(Directions for this task): Repeat exactly the lines from the start through the line with "10), FAUCET, hv)", both ends included.

■ ■ ■ ■ ■ ■ ■

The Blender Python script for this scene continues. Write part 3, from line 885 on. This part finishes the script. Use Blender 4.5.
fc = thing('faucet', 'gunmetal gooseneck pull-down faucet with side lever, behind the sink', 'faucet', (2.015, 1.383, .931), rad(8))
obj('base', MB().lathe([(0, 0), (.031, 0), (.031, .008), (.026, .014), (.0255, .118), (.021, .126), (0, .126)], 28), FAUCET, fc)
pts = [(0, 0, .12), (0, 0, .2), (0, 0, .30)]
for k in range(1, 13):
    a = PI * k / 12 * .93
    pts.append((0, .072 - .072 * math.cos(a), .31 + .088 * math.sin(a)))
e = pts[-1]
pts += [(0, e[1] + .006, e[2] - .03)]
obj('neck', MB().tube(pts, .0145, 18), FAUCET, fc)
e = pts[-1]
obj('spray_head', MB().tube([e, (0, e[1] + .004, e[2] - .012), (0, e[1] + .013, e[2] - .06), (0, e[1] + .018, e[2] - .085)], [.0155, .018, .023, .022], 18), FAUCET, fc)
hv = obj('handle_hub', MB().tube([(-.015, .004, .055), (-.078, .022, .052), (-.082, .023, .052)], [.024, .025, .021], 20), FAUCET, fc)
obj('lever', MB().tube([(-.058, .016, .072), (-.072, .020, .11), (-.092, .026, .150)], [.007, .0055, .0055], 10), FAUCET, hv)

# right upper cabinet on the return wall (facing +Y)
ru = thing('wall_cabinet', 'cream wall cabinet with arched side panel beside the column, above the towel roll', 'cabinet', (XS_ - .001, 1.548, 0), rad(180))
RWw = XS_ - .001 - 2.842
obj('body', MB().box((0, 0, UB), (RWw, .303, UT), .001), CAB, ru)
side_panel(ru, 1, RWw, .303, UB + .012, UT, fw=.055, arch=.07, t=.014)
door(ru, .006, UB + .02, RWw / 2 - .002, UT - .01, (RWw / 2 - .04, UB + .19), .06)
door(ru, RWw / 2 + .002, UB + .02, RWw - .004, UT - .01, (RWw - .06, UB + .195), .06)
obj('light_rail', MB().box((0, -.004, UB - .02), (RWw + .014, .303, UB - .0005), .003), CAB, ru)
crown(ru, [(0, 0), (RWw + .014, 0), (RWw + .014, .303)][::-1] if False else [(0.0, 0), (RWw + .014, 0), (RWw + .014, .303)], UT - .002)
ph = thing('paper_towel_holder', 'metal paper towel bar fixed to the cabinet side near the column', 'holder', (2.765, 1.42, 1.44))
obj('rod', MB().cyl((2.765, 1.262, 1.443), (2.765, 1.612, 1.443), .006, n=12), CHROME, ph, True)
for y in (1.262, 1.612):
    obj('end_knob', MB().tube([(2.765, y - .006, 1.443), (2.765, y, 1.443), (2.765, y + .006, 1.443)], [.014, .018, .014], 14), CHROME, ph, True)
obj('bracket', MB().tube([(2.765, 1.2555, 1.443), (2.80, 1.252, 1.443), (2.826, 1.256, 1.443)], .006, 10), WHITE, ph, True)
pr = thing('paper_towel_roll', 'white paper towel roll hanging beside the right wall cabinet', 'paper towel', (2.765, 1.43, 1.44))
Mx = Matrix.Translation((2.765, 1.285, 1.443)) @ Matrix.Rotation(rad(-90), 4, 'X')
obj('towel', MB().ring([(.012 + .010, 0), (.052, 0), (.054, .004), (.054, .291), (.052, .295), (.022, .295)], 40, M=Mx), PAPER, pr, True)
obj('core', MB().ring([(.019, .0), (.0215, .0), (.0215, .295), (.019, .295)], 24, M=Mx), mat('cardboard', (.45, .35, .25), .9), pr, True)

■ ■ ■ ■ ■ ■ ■

(Exercise result):
The Blender Python script for this scene continues. Write part 3, from line 885 on. This part finishes the script. Use Blender 4.5.
fc = thing('faucet', 'gunmetal gooseneck pull-down faucet with side lever, behind the sink', 'faucet', (2.015, 1.383, .931), rad(8))
obj('base', MB().lathe([(0, 0), (.031, 0), (.031, .008), (.026, .014), (.0255, .118), (.021, .126), (0, .126)], 28), FAUCET, fc)
pts = [(0, 0, .12), (0, 0, .2), (0, 0, .30)]
for k in range(1, 13):
    a = PI * k / 12 * .93
    pts.append((0, .072 - .072 * math.cos(a), .31 + .088 * math.sin(a)))
e = pts[-1]
pts += [(0, e[1] + .006, e[2] - .03)]
obj('neck', MB().tube(pts, .0145, 18), FAUCET, fc)
e = pts[-1]
obj('spray_head', MB().tube([e, (0, e[1] + .004, e[2] - .012), (0, e[1] + .013, e[2] - .06), (0, e[1] + .018, e[2] - .085)], [.0155, .018, .023, .022], 18), FAUCET, fc)
hv = obj('handle_hub', MB().tube([(-.015, .004, .055), (-.078, .022, .052), (-.082, .023, .052)], [.024, .025, .021], 20), FAUCET, fc)
obj('lever', MB().tube([(-.058, .016, .072), (-.072, .020, .11), (-.092, .026, .150)], [.007, .0055, .0055], 10), FAUCET, hv)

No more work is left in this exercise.